Abstract

Outer boundary conditions for strongly and symmetric hyperbolic formulations of 3D Einstein's field equations with a live gauge condition are discussed. The boundary conditions have the property that they ensure constraint propagation and control in a sense made precise in this article the physical degrees of freedom at the boundary. We use Fourier–Laplace transformation techniques to find necessary conditions for the well posedness of the resulting initial-boundary value problem and integrate the resulting three-dimensional nonlinear equations using a finite-differencing code. We obtain a set of constraint-preserving boundary conditions which pass a robust numerical stability test. We explicitly compare these new boundary conditions to standard, maximally dissipative ones through Brill wave evolutions.

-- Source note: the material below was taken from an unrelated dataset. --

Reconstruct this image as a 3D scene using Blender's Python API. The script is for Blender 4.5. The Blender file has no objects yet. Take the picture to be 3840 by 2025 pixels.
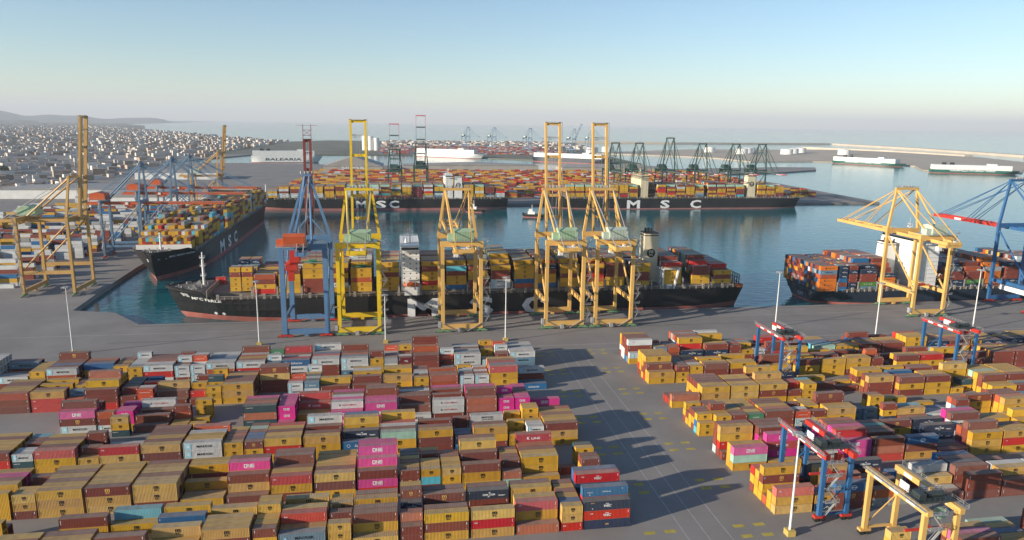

Our numerical results explicitly show that in the latter case the constraint variables, describing the violation of the constraints, do not converge to zero when resolution is increased while for the new boundary conditions, the constraint variables do decrease as resolution is increased. As an application, we inject pulses of "gravitational radiation" through the boundaries of an initially flat spacetime domain, with enough amplitude to generate strong fields and induce large curvature scalars, showing that our boundary conditions are robust enough to handle nonlinear dynamics. We expect our boundary conditions to be useful for improving the accuracy and stability of current binary black hole and binary neutron star simulations, for a successful implementation of characteristic or perturbative matching techniques, and other applications. We also discuss limitations of our approach and possible future directions.